**Written problem**
Word for word, restate every line of the listing that follows.

**Dataset extract**
-- -- --
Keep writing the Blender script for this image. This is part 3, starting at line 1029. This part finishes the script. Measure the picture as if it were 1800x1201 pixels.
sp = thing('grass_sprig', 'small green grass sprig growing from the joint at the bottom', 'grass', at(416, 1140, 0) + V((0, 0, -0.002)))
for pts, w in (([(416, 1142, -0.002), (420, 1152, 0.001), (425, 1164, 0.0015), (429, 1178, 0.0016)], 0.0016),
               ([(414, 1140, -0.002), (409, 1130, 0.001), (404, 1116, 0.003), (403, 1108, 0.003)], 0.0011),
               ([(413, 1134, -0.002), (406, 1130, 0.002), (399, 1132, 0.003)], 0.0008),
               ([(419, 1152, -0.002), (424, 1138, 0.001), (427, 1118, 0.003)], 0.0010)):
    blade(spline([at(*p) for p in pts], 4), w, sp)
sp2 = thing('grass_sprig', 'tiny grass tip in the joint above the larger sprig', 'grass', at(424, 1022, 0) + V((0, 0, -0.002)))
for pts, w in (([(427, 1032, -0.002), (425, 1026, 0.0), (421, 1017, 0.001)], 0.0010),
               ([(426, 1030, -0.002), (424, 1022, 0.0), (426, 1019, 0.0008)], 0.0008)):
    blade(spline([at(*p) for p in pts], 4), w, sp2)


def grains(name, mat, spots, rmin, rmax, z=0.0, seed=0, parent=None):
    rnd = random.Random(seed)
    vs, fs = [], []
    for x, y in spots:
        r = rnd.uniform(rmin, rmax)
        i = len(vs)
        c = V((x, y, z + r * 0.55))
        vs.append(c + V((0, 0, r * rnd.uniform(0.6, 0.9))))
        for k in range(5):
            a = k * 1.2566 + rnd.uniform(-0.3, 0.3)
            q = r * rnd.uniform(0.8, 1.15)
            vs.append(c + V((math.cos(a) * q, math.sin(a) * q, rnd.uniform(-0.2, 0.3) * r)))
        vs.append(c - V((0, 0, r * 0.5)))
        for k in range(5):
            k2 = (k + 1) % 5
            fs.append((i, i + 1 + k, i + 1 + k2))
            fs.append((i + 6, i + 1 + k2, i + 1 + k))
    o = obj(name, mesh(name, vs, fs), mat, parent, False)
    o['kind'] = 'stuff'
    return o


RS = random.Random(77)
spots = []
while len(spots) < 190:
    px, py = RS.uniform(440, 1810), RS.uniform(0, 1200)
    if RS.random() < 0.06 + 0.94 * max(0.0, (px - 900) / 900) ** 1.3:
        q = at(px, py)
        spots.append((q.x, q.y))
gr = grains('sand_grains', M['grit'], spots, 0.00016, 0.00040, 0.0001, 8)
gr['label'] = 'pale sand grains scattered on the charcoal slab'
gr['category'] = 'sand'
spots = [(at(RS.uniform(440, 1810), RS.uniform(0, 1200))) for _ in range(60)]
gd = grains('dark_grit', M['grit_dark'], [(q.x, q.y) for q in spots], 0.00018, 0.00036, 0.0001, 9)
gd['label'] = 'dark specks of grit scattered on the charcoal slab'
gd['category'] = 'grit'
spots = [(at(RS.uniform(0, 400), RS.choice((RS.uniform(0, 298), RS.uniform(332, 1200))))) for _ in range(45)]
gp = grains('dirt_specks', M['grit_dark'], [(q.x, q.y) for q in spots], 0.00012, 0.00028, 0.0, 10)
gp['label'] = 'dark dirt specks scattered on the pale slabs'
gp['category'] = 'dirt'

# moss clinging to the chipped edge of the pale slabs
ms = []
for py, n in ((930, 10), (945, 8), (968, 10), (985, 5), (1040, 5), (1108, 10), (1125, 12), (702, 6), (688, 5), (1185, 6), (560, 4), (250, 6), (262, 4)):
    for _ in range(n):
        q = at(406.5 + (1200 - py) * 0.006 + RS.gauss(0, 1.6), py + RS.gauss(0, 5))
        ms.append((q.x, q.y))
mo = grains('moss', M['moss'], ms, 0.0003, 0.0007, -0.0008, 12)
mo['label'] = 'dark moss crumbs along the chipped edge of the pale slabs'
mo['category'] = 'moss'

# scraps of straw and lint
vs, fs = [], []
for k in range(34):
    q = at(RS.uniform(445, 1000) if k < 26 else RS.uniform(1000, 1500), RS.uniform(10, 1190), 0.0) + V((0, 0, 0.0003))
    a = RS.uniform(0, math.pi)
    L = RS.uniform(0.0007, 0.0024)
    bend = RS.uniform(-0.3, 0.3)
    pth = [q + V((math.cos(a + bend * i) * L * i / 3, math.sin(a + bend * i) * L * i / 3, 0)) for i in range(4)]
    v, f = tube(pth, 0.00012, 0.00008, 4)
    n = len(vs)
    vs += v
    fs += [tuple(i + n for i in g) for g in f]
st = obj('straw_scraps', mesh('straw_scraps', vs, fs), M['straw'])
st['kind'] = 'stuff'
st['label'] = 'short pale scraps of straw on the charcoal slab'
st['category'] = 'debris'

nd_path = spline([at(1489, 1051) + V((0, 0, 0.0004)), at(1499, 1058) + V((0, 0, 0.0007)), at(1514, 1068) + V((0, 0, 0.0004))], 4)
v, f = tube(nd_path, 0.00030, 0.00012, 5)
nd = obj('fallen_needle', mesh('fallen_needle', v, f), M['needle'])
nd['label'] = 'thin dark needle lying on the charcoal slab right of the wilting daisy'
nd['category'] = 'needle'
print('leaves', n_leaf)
-- -- --
**Task result**
Keep writing the Blender script for this image. This is part 3, starting at line 1029. This part finishes the script. Measure the picture as if it were 1800x1201 pixels.
sp = thing('grass_sprig', 'small green grass sprig growing from the joint at the bottom', 'grass', at(416, 1140, 0) + V((0, 0, -0.002)))
for pts, w in (([(416, 1142, -0.002), (420, 1152, 0.001), (425, 1164, 0.0015), (429, 1178, 0.0016)], 0.0016),
               ([(414, 1140, -0.002), (409, 1130, 0.001), (404, 1116, 0.003), (403, 1108, 0.003)], 0.0011),
               ([(413, 1134, -0.002), (406, 1130, 0.002), (399, 1132, 0.003)], 0.0008),
               ([(419, 1152, -0.002), (424, 1138, 0.001), (427, 1118, 0.003)], 0.0010)):
    blade(spline([at(*p) for p in pts], 4), w, sp)
sp2 = thing('grass_sprig', 'tiny grass tip in the joint above the larger sprig', 'grass', at(424, 1022, 0) + V((0, 0, -0.002)))
for pts, w in (([(427, 1032, -0.002), (425, 1026, 0.0), (421, 1017, 0.001)], 0.0010),
               ([(426, 1030, -0.002), (424, 1022, 0.0), (426, 1019, 0.0008)], 0.0008)):
    blade(spline([at(*p) for p in pts], 4), w, sp2)


def grains(name, mat, spots, rmin, rmax, z=0.0, seed=0, parent=None):
    rnd = random.Random(seed)
    vs, fs = [], []
    for x, y in spots:
        r = rnd.uniform(rmin, rmax)
        i = len(vs)
        c = V((x, y, z + r * 0.55))
        vs.append(c + V((0, 0, r * rnd.uniform(0.6, 0.9))))
        for k in range(5):
            a = k * 1.2566 + rnd.uniform(-0.3, 0.3)
            q = r * rnd.uniform(0.8, 1.15)
            vs.append(c + V((math.cos(a) * q, math.sin(a) * q, rnd.uniform(-0.2, 0.3) * r)))
        vs.append(c - V((0, 0, r * 0.5)))
        for k in range(5):
            k2 = (k + 1) % 5
            fs.append((i, i + 1 + k, i + 1 + k2))
            fs.append((i + 6, i + 1 + k2, i + 1 + k))
    o = obj(name, mesh(name, vs, fs), mat, parent, False)
    o['kind'] = 'stuff'
    return o


RS = random.Random(77)
spots = []
while len(spots) < 190:
    px, py = RS.uniform(440, 1810), RS.uniform(0, 1200)
    if RS.random() < 0.06 + 0.94 * max(0.0, (px - 900) / 900) ** 1.3:
        q = at(px, py)
        spots.append((q.x, q.y))
gr = grains('sand_grains', M['grit'], spots, 0.00016, 0.00040, 0.0001, 8)
gr['label'] = 'pale sand grains scattered on the charcoal slab'
gr['category'] = 'sand'
spots = [(at(RS.uniform(440, 1810), RS.uniform(0, 1200))) for _ in range(60)]
gd = grains('dark_grit', M['grit_dark'], [(q.x, q.y) for q in spots], 0.00018, 0.00036, 0.0001, 9)
gd['label'] = 'dark specks of grit scattered on the charcoal slab'
gd['category'] = 'grit'
spots = [(at(RS.uniform(0, 400), RS.choice((RS.uniform(0, 298), RS.uniform(332, 1200))))) for _ in range(45)]
gp = grains('dirt_specks', M['grit_dark'], [(q.x, q.y) for q in spots], 0.00012, 0.00028, 0.0, 10)
gp['label'] = 'dark dirt specks scattered on the pale slabs'
gp['category'] = 'dirt'

# moss clinging to the chipped edge of the pale slabs
ms = []
for py, n in ((930, 10), (945, 8), (968, 10), (985, 5), (1040, 5), (1108, 10), (1125, 12), (702, 6), (688, 5), (1185, 6), (560, 4), (250, 6), (262, 4)):
    for _ in range(n):
        q = at(406.5 + (1200 - py) * 0.006 + RS.gauss(0, 1.6), py + RS.gauss(0, 5))
        ms.append((q.x, q.y))
mo = grains('moss', M['moss'], ms, 0.0003, 0.0007, -0.0008, 12)
mo['label'] = 'dark moss crumbs along the chipped edge of the pale slabs'
mo['category'] = 'moss'

# scraps of straw and lint
vs, fs = [], []
for k in range(34):
    q = at(RS.uniform(445, 1000) if k < 26 else RS.uniform(1000, 1500), RS.uniform(10, 1190), 0.0) + V((0, 0, 0.0003))
    a = RS.uniform(0, math.pi)
    L = RS.uniform(0.0007, 0.0024)
    bend = RS.uniform(-0.3, 0.3)
    pth = [q + V((math.cos(a + bend * i) * L * i / 3, math.sin(a + bend * i) * L * i / 3, 0)) for i in range(4)]
    v, f = tube(pth, 0.00012, 0.00008, 4)
    n = len(vs)
    vs += v
    fs += [tuple(i + n for i in g) for g in f]
st = obj('straw_scraps', mesh('straw_scraps', vs, fs), M['straw'])
st['kind'] = 'stuff'
st['label'] = 'short pale scraps of straw on the charcoal slab'
st['category'] = 'debris'

nd_path = spline([at(1489, 1051) + V((0, 0, 0.0004)), at(1499, 1058) + V((0, 0, 0.0007)), at(1514, 1068) + V((0, 0, 0.0004))], 4)
v, f = tube(nd_path, 0.00030, 0.00012, 5)
nd = obj('fallen_needle', mesh('fallen_needle', v, f), M['needle'])
nd['label'] = 'thin dark needle lying on the charcoal slab right of the wilting daisy'
nd['category'] = 'needle'
print('leaves', n_leaf)